Seven staffers with comedian Stephen Colbert’s The Late Show were nabbed filming after-hours in the Longworth House Office Building despite having been instructed to leave the building by Capitol police. The group was reportedly there cover the January 6 hearings, but were denied access because they didn’t have proper press credentials.

According to reports, the team initially left the building but was let back in by someone with Rep. Adam Schiff’s office. The group was later arrested around 8:30 p.m. while harassing Republican lawmakers and taking pictures and videos outside the office doors of GOP Rep. Lauren Boebert and Minority Leader Kevin McCarthy, purportedly for a segment of “Triumph the Insult Comic Dog.”

Jake Plunkett, Allison Martinez, Tyrone Dean, Stephen Romond, Nicoletta Green, Brendan Hurley, Robert Smigel, Josh Comers and David Feldman all spent the night in jail before being released the next morning and charged with misdemeanor unlawful entry – a charge Colbert himself later mocked as “first degree puppetry.”

But those charges have since been dropped, after the U.S. Attorney's Office for the District of Columbia said it would be hard to get a conviction in court.
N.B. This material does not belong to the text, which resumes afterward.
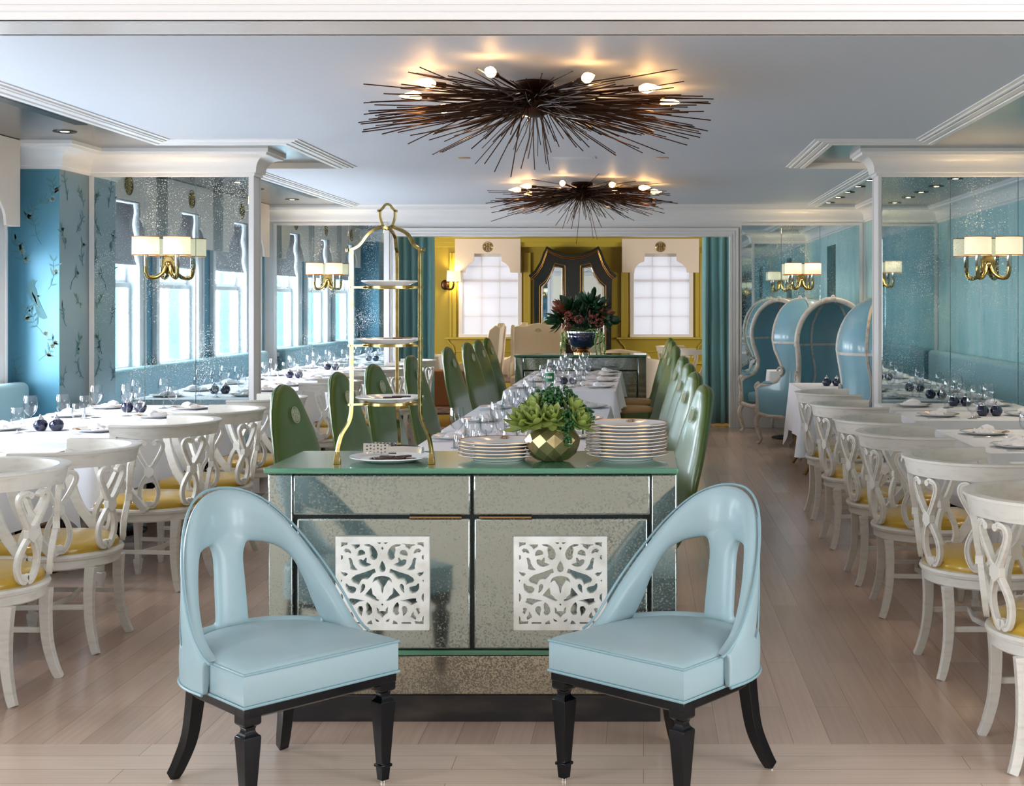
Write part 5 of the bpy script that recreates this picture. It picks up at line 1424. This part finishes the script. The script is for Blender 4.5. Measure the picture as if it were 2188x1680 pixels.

Related: Multi-Millionaire Stephen Colbert Says He's 'Willing' To Pay $4 a Gallon For a 'Clean Conscience'

"After a comprehensive review of all of the evidence and the relevant legal authority, the U.S. Attorney's Office for the District of Columbia has determined that it cannot move forward with misdemeanor charges of unlawful entry against the nine individuals who were arrested on June 16, 2022 at the Longworth Office Building. The individuals, who entered the building on two separate occasions, were invited by Congressional staffers to enter the building in each instance and were never asked to leave by the staffers who invited them, though, members of the groups had been told at various points by the U.S. Capitol Police that they were supposed to have an escort," the U.S. Attorney's Office for the District of Columbia said in a statement Monday night.

"The office would be required to prove beyond a reasonable doubt that these invited guests were guilty of the crime of unlawful entry because their escort chose to leave them unattended. We do not believe it is probably that the Office would be able to obtain and sustain convictions on these charges. The defendants will no longer be required to appear for a scheduled hearing in the Superior Court of the District of Columbia on July 20, 2022.”